Let's start with a simple example:
#define foo bar 1
#define bar foo 2
foo
Luckily the preprocessor is smart enough not to trip up on this simple piece of code. When expanding foo on line three it will do something like this:
#define foo bar
#define bar foo
foo
// Applies foo -> bar 1
bar 1
// Applies bar -> foo 2
foo 2 1
// Scans foo again... but doesn't expand it
The second time the preprocessor scans foo it won't expand it: it "knows" foo was already expanded, so it won't do it again. But how does it know that foo was already expanded? Let's try something a bit more complicated:
#define foo bar a baz b
#define bar foo 1
#define baz bar 2
foo
And then let's see how foo is expanded, step by step:
#define foo foo a bar b baz c
#define bar foo 1
#define baz bar 2
foo
First the rule "foo -> foo a bar b baz c" will be applied and the results rescanned: let's call this scope 1. We'll end up with:
foo a bar b baz c
Now the results of this expansion will be scanned, in a new scope.
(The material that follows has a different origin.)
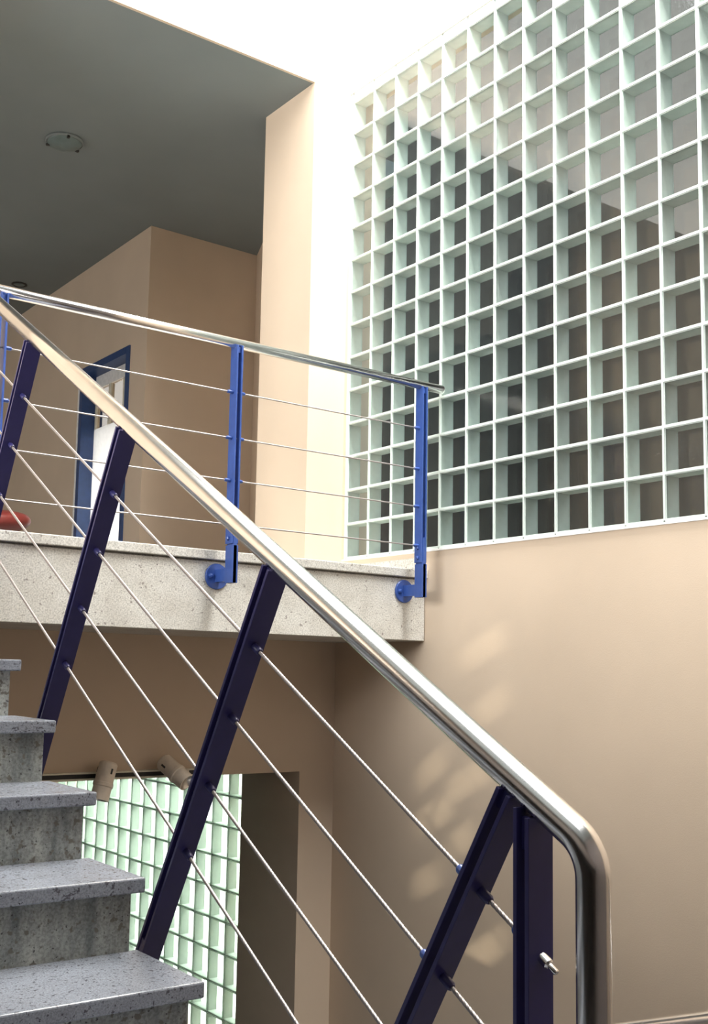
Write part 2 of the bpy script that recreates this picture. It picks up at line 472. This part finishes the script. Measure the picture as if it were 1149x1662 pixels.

Let's call it scope 2. The first token the preporcessor will see is "foo", which was already expanded on scope 1: it will be ignored and it will continue to the next expandable token, "bar", and it will expand it like this:
foo a foo 1 b bar 2 c
On the scope that baz's expansion creates (scope 4), the parent's scope expansion rules are "inherited", so for scope 4 "foo" was already expanded but "bar" was not, because bar's expansion happened on scope 3 and scope 3 is not scope's 4 parent. Not following me? Try following this diagram:
foo -> foo a bar b baz c
foo -> already expanded, ignore
a -> not a macro, ignore
bar -> expand to "foo 1"
foo -> expanded at parent scope, ignore
1 -> not a macro, ignore
b -> not a macro, ignore
baz -> expand to "bar 2"
bar -> expand to "foo 1"
foo -> already expanded at parent scope, ignore
1 -> not a macro, ignore
2 -> not a macro, ignore
c -> not a macro, ignore
Hopefully the preprocessor expansion rules should be a bit more clear now: each expansion creates a scope, each scope inherits from parent's scopes whether a rule was applied or not and if it was then said rule is ignored in the current scope.
Of course these rules get more complicated when dealing with token pasting and stringifying operators, because each phase (stringifying, token pasting, rescanning and expansion) will happen in a specific order. Things get even more complicated when you realize (by reading the standard) that said order is not the same when you deal with argument replacement.
Then again, it's probably a good idea if your macros don't rely on the recursive expansion rules of the preprocessor.